CEI Analysts: Let Airlines Merge, Markets Sort Out Winners, Losers

Transaction Would Assure Americans of a ‘Financially Sustainable Third Global Carrier’
August 13, 2013

WASHINGTON, D.C, Aug. 13, 2013 - Despite having allowed two huge mergers involving so-called “legacy carriers” in the last three years, the Department of Justice and six states have sued to block a proposed merger between American Airlines and US Airways. Analysts at the Competitive Enterprise Institute call on DOJ and the states to reconsider its decision and allow competition, rather than government, to sort out the winners and losers.

“The attack on the American Airlines-US Airways merger by the Department of Justice and a number of states is deeply misguided,” said Marc Scribner, Fellow in Land-Use and Transportation Studies at CEI. “A new American Airlines would be better positioned to compete with the other two legacy carriers and invest in fleet and airport improvements. On the heels of the successful Delta-Northwest and United-Continental mergers, this deal would offer travelers a financially sustainable third global carrier.

“Regulators’ obsession with mergers diverts attention from far more important aviation policy reforms that could actually greatly benefit air travelers. These include opening the domestic airline market to competition from foreign carriers, modernizing air traffic control, and improving airport capacity.”
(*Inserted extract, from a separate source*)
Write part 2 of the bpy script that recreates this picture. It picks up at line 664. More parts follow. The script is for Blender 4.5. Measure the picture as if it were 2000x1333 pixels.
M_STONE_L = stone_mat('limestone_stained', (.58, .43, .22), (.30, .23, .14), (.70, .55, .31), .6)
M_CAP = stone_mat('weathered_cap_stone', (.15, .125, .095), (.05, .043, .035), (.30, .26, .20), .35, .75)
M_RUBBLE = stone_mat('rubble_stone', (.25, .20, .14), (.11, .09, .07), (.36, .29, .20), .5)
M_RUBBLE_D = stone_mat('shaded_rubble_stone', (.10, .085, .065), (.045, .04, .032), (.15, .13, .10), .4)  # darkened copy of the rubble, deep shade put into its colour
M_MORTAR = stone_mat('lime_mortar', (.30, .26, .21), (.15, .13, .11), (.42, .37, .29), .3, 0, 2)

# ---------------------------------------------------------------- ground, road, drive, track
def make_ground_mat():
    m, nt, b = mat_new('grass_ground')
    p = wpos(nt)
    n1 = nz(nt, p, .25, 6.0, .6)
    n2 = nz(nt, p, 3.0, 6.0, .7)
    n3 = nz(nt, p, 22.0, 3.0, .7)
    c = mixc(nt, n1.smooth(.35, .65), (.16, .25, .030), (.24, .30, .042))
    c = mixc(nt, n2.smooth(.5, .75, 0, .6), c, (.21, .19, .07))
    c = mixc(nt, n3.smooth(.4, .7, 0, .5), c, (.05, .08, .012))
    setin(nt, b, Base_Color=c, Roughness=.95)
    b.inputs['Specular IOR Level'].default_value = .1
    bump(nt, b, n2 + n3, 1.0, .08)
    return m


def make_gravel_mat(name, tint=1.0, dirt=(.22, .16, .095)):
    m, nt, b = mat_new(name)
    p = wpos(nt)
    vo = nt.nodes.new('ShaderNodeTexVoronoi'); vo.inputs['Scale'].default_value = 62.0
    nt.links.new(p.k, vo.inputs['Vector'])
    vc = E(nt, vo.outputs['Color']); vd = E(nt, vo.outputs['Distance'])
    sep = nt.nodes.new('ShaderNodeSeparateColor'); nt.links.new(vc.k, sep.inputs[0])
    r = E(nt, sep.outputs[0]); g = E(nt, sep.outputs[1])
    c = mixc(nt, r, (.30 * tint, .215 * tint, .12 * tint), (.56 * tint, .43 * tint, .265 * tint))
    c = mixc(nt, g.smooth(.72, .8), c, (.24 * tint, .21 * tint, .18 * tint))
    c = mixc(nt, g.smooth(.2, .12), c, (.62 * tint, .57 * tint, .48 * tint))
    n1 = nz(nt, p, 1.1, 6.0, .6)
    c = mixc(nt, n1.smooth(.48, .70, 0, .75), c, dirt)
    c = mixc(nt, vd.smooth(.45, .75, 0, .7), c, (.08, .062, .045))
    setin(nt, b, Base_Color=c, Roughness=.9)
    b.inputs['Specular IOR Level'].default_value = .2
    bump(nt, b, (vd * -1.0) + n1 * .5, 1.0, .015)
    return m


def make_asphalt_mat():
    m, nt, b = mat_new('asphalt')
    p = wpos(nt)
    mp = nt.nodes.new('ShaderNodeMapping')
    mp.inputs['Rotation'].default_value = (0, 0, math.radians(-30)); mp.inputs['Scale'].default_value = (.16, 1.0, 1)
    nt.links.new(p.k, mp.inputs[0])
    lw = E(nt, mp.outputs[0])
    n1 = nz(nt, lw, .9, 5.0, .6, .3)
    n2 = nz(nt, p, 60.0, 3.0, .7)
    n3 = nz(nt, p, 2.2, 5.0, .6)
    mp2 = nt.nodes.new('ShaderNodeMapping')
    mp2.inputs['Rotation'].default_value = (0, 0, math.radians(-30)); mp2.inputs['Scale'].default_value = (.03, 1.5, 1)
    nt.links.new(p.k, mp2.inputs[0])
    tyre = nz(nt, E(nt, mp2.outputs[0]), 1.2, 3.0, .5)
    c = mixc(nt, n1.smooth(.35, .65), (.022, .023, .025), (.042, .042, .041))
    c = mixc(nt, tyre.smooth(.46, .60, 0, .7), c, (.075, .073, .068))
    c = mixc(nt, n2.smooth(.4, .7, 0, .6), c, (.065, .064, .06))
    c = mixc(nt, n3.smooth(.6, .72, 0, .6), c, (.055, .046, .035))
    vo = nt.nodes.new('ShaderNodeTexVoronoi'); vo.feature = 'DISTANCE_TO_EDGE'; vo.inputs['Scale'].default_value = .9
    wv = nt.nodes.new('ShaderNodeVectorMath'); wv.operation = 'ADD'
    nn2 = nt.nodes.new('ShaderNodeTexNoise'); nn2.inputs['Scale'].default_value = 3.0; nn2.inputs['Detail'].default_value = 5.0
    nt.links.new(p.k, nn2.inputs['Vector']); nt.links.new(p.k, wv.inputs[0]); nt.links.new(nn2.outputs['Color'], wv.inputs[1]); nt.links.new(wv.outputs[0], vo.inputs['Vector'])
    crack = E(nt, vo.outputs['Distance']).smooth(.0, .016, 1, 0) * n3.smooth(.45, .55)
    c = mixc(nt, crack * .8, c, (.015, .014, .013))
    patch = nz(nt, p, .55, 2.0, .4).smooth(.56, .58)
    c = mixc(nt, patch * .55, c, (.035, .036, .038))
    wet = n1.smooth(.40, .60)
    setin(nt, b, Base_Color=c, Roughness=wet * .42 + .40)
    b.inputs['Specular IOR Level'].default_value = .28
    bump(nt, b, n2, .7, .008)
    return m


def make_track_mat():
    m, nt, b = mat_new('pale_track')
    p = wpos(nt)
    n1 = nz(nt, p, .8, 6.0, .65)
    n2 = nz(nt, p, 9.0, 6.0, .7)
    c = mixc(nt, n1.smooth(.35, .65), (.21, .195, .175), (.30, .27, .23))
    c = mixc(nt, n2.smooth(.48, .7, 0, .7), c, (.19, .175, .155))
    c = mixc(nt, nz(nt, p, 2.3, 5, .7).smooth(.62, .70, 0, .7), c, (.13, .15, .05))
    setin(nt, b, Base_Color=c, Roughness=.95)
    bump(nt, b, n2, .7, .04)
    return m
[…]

Wayne Crews, CEI Vice President for Policy, added: “Yes, the merger would create the largest airline. But by blocking it, the Justice Department deprives consumers of the competitive responses of rival airlines, including other mergers, efficiencies, and new carrier entrance into underserved regions. Antitrust policy is supposed to aid consumers, not injure the expanding competitive process of which mergers should be a part.”